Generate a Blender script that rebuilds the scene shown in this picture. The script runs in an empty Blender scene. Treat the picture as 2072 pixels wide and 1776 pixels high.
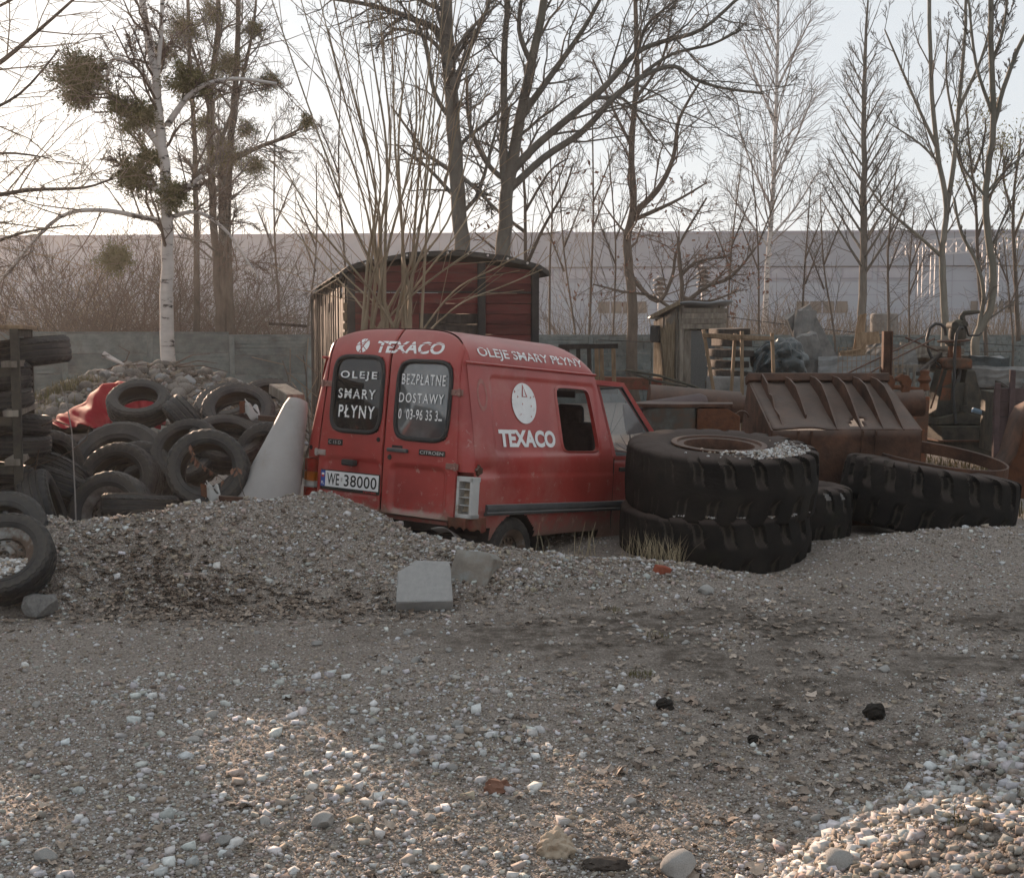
import bpy, bmesh, math, random
import numpy as np
from mathutils import Vector, Matrix, Euler
random.seed(11); RNG = np.random.default_rng(5)
SC = bpy.context.scene; COL = SC.collection
R_ = math.radians
# ---------------------------------------------------------------- camera
EYE = Vector((0, 0, 1.65)); FPX = 2501.0; PITCH = math.atan(208 / FPX)
cam = bpy.data.cameras.new('camera'); cam.sensor_width = 36; cam.lens = 36 * FPX / 2072
cam.clip_end = 3000; cam.clip_start = 0.05
camo = bpy.data.objects.new('camera', cam); COL.objects.link(camo)
camo.location = EYE; camo.rotation_euler = (math.pi / 2 - PITCH, 0, 0); SC.camera = camo
# ---------------------------------------------------------------- light
SUN_AZ, SUN_EL = R_(-26), R_(9.7)          # azimuth from +Y towards +X, low sun behind the trees at the left
w = bpy.data.worlds.new('World'); SC.world = w; w.use_nodes = True
nt = w.node_tree; bg = nt.nodes['Background']
sky = nt.nodes.new('ShaderNodeTexSky'); sky.sky_type = 'NISHITA'; sky.sun_disc = False
sky.sun_elevation = SUN_EL; sky.sun_rotation = SUN_AZ; sky.altitude = 100
sky.air_density = 1.0; sky.dust_density = 1.2; sky.ozone_density = 2.5
hs_ = nt.nodes.new('ShaderNodeHueSaturation'); hs_.inputs['Saturation'].default_value = .6
veil = nt.nodes.new('ShaderNodeMix'); veil.data_type = 'RGBA'; veil.inputs[0].default_value = .85; veil.inputs[7].default_value = (3.86, 4.02, 4.16, 1)   # even veil of thin high cloud
nt.links.new(sky.outputs[0], hs_.inputs['Color']); nt.links.new(hs_.outputs[0], veil.inputs[6]); nt.links.new(veil.outputs[2], bg.inputs[0]); bg.inputs[1].default_value = 0.095
sl = bpy.data.lights.new('sun', 'SUN'); sl.energy = 5.0; sl.angle = R_(0.6); sl.color = (1.0, .70, .50)
so = bpy.data.objects.new('sun', sl); COL.objects.link(so)
sd = Vector((math.sin(SUN_AZ) * math.cos(SUN_EL), math.cos(SUN_AZ) * math.cos(SUN_EL), math.sin(SUN_EL)))
so.rotation_euler = (-sd).to_track_quat('-Z', 'Y').to_euler()
SC.view_settings.view_transform = 'Standard'; SC.view_settings.look = 'None'
SC.view_settings.exposure = 1.1; SC.view_settings.gamma = 1; SC.view_settings.use_curve_mapping = False
SC.render.engine = 'CYCLES'
cy = SC.cycles; cy.max_bounces = 6; cy.diffuse_bounces = 3; cy.glossy_bounces = 3; cy.transparent_max_bounces = 12
cy.use_denoising = True; cy.volume_bounces = 1
# ---------------------------------------------------------------- helpers
def P(px, py, Y):
    """world point seen at (px, py) of the 2072 x 1776 picture, at distance Y along the ground"""
    u = (px - 1036) / FPX; v = (888 - py) / FPX
    c, s = math.cos(PITCH), math.sin(PITCH)
    dy = c + v * s; dz = -s + v * c
    return Vector((u * Y / dy, Y, EYE.z + dz * Y / dy))
def tag(o, label=None, cat=None, group=None, kind=None):
    if label: o['label'] = label
    if cat: o['category'] = cat
    if group: o['group'] = group
    if kind: o['kind'] = kind
    return o
def empty(name, loc=(0, 0, 0), rot=(0, 0, 0), label=None, cat=None, group=None, kind=None):
    o = bpy.data.objects.new(name, None); COL.objects.link(o); o.location = loc; o.rotation_euler = rot
    o.empty_display_size = .1
    return tag(o, label, cat, group, kind)
def link(name, me, parent=None, loc=None, rot=None, scale=None):
    o = bpy.data.objects.new(name, me); COL.objects.link(o)
    if parent: o.parent = parent
    if loc is not None: o.location = loc
    if rot is not None: o.rotation_euler = rot
    if scale is not None: o.scale = scale
    return o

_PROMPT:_
Give every line back word for word and leave the pictures out.

_REPLY TO THE EXERCISE:_
Generate a Blender script that rebuilds the scene shown in this picture. The script runs in an empty Blender scene. Treat the picture as 2072 pixels wide and 1776 pixels high.
import bpy, bmesh, math, random
import numpy as np
from mathutils import Vector, Matrix, Euler
random.seed(11); RNG = np.random.default_rng(5)
SC = bpy.context.scene; COL = SC.collection
R_ = math.radians
# ---------------------------------------------------------------- camera
EYE = Vector((0, 0, 1.65)); FPX = 2501.0; PITCH = math.atan(208 / FPX)
cam = bpy.data.cameras.new('camera'); cam.sensor_width = 36; cam.lens = 36 * FPX / 2072
cam.clip_end = 3000; cam.clip_start = 0.05
camo = bpy.data.objects.new('camera', cam); COL.objects.link(camo)
camo.location = EYE; camo.rotation_euler = (math.pi / 2 - PITCH, 0, 0); SC.camera = camo
# ---------------------------------------------------------------- light
SUN_AZ, SUN_EL = R_(-26), R_(9.7)          # azimuth from +Y towards +X, low sun behind the trees at the left
w = bpy.data.worlds.new('World'); SC.world = w; w.use_nodes = True
nt = w.node_tree; bg = nt.nodes['Background']
sky = nt.nodes.new('ShaderNodeTexSky'); sky.sky_type = 'NISHITA'; sky.sun_disc = False
sky.sun_elevation = SUN_EL; sky.sun_rotation = SUN_AZ; sky.altitude = 100
sky.air_density = 1.0; sky.dust_density = 1.2; sky.ozone_density = 2.5
hs_ = nt.nodes.new('ShaderNodeHueSaturation'); hs_.inputs['Saturation'].default_value = .6
veil = nt.nodes.new('ShaderNodeMix'); veil.data_type = 'RGBA'; veil.inputs[0].default_value = .85; veil.inputs[7].default_value = (3.86, 4.02, 4.16, 1)   # even veil of thin high cloud
nt.links.new(sky.outputs[0], hs_.inputs['Color']); nt.links.new(hs_.outputs[0], veil.inputs[6]); nt.links.new(veil.outputs[2], bg.inputs[0]); bg.inputs[1].default_value = 0.095
sl = bpy.data.lights.new('sun', 'SUN'); sl.energy = 5.0; sl.angle = R_(0.6); sl.color = (1.0, .70, .50)
so = bpy.data.objects.new('sun', sl); COL.objects.link(so)
sd = Vector((math.sin(SUN_AZ) * math.cos(SUN_EL), math.cos(SUN_AZ) * math.cos(SUN_EL), math.sin(SUN_EL)))
so.rotation_euler = (-sd).to_track_quat('-Z', 'Y').to_euler()
SC.view_settings.view_transform = 'Standard'; SC.view_settings.look = 'None'
SC.view_settings.exposure = 1.1; SC.view_settings.gamma = 1; SC.view_settings.use_curve_mapping = False
SC.render.engine = 'CYCLES'
cy = SC.cycles; cy.max_bounces = 6; cy.diffuse_bounces = 3; cy.glossy_bounces = 3; cy.transparent_max_bounces = 12
cy.use_denoising = True; cy.volume_bounces = 1
# ---------------------------------------------------------------- helpers
def P(px, py, Y):
    """world point seen at (px, py) of the 2072 x 1776 picture, at distance Y along the ground"""
    u = (px - 1036) / FPX; v = (888 - py) / FPX
    c, s = math.cos(PITCH), math.sin(PITCH)
    dy = c + v * s; dz = -s + v * c
    return Vector((u * Y / dy, Y, EYE.z + dz * Y / dy))
def tag(o, label=None, cat=None, group=None, kind=None):
    if label: o['label'] = label
    if cat: o['category'] = cat
    if group: o['group'] = group
    if kind: o['kind'] = kind
    return o
def empty(name, loc=(0, 0, 0), rot=(0, 0, 0), label=None, cat=None, group=None, kind=None):
    o = bpy.data.objects.new(name, None); COL.objects.link(o); o.location = loc; o.rotation_euler = rot
    o.empty_display_size = .1
    return tag(o, label, cat, group, kind)
def link(name, me, parent=None, loc=None, rot=None, scale=None):
    o = bpy.data.objects.new(name, me); COL.objects.link(o)
    if parent: o.parent = parent
    if loc is not None: o.location = loc
    if rot is not None: o.rotation_euler = rot
    if scale is not None: o.scale = scale
    return o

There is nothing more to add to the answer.